How important are names to you in your books? How do you choose them?
I don’t pay much attention to them, actually. Mostly I just have to make sure I don’t reuse the same names in every single one of my stories — I’m very fond of Sarah and Tracy for some reason! I think the only time I’ve paid any attention to the names was when I was writing a semi-autobiographical piece about something my husband and I went through. I wanted to gender-swap the characters, but I kept the initials. Eileen became Edward, and Peter became Patricia.
Do you read your reviews? How do you respond to the bad reviews (if you get them)?

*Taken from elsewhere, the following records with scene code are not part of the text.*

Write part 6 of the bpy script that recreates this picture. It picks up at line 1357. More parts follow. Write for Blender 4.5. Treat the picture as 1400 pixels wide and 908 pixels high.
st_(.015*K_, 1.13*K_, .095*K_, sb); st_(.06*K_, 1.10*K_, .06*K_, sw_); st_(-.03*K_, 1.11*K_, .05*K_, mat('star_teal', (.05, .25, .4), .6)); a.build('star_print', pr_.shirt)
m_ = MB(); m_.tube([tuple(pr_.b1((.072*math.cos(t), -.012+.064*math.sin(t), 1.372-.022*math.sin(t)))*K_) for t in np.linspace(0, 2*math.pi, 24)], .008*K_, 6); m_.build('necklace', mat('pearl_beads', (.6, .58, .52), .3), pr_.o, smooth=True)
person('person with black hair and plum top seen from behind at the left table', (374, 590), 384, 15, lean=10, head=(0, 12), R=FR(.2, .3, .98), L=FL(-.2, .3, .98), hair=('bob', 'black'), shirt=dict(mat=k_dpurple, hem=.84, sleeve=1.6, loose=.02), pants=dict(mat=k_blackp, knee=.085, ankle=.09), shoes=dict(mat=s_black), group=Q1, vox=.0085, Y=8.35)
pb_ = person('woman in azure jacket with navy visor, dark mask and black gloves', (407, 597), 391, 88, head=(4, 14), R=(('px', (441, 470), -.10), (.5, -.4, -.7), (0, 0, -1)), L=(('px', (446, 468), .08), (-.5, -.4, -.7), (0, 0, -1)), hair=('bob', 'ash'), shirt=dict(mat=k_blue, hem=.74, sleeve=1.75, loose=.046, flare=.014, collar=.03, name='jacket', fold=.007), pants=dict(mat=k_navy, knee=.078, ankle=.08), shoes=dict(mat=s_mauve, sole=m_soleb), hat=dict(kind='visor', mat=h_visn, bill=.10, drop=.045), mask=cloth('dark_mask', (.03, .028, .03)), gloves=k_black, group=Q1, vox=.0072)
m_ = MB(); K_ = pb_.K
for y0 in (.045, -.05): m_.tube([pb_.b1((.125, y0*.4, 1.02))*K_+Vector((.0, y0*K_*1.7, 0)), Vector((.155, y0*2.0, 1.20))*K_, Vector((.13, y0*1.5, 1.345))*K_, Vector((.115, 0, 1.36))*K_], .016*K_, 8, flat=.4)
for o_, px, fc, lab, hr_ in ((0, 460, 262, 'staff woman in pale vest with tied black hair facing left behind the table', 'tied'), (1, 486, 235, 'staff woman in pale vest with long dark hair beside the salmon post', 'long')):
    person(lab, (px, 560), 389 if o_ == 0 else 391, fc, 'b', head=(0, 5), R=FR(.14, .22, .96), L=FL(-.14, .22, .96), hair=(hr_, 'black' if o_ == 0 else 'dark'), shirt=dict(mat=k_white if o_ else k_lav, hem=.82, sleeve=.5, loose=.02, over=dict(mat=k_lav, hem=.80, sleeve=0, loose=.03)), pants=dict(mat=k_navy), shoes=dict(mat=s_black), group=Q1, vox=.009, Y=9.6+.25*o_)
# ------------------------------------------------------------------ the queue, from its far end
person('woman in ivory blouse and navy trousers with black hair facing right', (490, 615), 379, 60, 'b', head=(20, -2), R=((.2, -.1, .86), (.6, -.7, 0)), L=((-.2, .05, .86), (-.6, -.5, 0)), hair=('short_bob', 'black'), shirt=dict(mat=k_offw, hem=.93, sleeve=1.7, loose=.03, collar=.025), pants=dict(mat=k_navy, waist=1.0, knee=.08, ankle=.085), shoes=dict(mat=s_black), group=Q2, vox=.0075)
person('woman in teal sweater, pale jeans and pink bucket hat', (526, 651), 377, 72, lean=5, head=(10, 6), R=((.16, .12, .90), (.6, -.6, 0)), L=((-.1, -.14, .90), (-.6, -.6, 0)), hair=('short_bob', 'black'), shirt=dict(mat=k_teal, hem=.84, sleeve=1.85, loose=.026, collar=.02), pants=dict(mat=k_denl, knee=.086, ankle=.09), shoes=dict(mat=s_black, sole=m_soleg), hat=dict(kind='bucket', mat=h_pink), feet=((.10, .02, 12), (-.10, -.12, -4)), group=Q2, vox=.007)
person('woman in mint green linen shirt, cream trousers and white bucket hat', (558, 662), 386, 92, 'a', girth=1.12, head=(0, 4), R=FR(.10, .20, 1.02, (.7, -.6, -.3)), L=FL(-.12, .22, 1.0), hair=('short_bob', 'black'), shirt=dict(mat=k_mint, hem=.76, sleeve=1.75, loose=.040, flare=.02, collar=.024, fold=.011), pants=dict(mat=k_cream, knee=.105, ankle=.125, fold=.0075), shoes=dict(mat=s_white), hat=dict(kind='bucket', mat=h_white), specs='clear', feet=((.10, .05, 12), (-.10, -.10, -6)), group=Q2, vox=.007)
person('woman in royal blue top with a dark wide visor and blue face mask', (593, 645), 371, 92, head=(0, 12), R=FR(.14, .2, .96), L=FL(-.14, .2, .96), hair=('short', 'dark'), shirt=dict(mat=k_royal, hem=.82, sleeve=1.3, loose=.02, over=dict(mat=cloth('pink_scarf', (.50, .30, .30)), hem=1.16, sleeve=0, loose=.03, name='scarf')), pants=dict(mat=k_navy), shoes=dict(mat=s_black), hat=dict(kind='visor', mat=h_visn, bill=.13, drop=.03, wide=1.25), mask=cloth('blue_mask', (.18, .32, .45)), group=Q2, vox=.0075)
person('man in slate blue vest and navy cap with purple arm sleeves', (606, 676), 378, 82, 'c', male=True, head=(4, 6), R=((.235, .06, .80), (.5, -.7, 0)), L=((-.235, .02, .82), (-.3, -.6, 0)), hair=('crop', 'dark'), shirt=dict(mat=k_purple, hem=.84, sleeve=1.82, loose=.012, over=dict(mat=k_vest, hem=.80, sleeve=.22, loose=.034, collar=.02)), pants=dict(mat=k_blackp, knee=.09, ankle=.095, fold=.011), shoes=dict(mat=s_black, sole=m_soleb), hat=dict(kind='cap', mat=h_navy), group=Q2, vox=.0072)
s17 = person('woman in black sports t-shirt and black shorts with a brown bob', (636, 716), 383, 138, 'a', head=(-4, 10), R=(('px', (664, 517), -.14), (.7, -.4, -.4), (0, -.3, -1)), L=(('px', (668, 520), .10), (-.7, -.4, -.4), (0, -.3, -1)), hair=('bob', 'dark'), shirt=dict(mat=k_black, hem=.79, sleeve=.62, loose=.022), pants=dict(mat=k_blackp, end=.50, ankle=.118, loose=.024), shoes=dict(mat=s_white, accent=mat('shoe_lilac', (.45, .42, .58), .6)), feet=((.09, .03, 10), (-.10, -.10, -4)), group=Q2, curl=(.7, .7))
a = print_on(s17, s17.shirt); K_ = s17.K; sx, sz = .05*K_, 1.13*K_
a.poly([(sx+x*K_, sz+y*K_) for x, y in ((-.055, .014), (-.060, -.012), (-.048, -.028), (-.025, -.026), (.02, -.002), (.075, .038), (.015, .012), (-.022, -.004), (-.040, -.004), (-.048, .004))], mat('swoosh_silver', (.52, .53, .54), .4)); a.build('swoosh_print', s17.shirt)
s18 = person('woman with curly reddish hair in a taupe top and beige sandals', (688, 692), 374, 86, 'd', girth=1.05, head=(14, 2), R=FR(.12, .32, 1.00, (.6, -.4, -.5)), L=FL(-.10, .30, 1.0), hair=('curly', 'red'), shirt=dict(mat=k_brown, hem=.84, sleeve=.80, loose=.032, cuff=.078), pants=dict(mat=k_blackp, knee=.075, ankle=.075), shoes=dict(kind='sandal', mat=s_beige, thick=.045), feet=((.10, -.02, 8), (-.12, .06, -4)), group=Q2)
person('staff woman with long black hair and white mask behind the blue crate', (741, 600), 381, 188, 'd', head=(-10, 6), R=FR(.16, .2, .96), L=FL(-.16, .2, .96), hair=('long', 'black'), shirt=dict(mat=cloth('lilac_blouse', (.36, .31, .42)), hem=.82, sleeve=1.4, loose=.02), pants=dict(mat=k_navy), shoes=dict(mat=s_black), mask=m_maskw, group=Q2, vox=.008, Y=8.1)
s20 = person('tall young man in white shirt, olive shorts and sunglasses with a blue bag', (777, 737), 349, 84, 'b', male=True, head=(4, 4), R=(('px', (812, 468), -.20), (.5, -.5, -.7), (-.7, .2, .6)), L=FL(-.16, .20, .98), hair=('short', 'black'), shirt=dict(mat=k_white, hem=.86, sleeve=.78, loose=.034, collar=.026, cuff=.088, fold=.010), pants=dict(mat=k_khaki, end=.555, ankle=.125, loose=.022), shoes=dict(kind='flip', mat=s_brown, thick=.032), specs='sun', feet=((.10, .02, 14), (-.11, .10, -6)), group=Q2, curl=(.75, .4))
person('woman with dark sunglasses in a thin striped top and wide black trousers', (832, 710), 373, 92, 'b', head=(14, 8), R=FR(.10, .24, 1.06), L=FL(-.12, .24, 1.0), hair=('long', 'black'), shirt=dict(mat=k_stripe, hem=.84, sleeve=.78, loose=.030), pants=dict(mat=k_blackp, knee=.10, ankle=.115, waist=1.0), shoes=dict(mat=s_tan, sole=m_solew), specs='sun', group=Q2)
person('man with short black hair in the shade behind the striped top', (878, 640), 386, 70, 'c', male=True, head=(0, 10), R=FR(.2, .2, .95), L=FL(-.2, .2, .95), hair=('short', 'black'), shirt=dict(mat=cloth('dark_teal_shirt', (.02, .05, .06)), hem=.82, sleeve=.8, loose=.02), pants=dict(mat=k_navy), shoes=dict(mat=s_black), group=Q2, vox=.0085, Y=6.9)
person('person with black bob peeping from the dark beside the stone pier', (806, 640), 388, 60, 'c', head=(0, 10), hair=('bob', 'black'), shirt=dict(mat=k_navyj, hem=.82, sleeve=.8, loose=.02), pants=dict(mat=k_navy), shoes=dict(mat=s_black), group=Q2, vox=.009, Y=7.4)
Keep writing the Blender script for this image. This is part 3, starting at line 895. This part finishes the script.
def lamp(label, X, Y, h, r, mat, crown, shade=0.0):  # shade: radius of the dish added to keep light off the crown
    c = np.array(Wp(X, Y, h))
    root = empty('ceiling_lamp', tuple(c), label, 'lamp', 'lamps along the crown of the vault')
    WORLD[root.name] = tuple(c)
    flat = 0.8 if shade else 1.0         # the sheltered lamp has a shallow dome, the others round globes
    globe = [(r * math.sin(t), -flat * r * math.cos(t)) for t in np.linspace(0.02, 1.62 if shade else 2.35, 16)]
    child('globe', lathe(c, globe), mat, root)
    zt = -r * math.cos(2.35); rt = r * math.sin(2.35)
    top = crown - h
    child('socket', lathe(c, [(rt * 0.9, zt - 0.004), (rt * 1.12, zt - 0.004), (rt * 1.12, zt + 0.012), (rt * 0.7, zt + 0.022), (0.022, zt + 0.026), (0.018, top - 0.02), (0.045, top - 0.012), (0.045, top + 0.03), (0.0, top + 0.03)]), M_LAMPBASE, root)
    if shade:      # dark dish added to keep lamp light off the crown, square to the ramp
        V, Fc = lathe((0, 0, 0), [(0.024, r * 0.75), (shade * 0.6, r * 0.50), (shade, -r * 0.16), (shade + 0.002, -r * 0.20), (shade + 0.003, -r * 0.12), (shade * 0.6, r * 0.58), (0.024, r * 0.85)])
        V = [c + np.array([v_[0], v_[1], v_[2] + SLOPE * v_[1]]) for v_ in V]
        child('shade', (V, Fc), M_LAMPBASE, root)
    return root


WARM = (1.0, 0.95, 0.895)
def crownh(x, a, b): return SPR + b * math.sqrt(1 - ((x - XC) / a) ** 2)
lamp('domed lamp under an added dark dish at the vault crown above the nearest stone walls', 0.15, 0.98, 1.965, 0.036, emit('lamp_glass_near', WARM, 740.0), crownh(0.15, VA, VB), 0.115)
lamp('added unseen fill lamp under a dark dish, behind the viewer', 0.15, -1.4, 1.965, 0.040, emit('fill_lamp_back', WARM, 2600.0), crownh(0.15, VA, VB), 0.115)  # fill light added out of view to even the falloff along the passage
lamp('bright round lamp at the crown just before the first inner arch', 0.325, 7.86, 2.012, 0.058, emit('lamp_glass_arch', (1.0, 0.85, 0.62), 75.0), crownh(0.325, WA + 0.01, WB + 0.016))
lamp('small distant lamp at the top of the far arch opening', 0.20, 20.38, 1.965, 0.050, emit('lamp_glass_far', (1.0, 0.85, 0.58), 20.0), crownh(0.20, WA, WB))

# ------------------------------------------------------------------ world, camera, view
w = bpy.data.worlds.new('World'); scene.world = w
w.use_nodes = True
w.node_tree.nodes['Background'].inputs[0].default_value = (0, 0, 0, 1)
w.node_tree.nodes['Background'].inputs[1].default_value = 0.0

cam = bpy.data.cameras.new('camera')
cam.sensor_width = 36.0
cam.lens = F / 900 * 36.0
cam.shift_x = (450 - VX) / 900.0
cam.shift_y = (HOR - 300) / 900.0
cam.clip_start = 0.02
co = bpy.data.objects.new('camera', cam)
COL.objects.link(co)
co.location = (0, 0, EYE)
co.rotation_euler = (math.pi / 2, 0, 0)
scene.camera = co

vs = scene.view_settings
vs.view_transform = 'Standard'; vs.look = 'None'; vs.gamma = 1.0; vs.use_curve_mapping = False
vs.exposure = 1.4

I do, although I’m not sure I should. I’m a lot better at dealing with criticism and rejection than I was when I started out, but getting a bad review still makes me want to go to bed, pull the covers over my head, and never, ever come out. Once the urge to be melodramatic passes, I usually manage to look at the bad review pragmatically. If the reviewer has a valid point for some way my writing could be better, I try to take the advice.
What are your favorite books to give as gifts?
Just one book: Good Omens by Neil Gaiman and Terry Pratchett. I have lent my own copies out five times and never gotten them back, so now I just give the book as a gift to anyone who hasn’t read it yet. I think everyone deserves to have that bit of hilarious genius in their lives!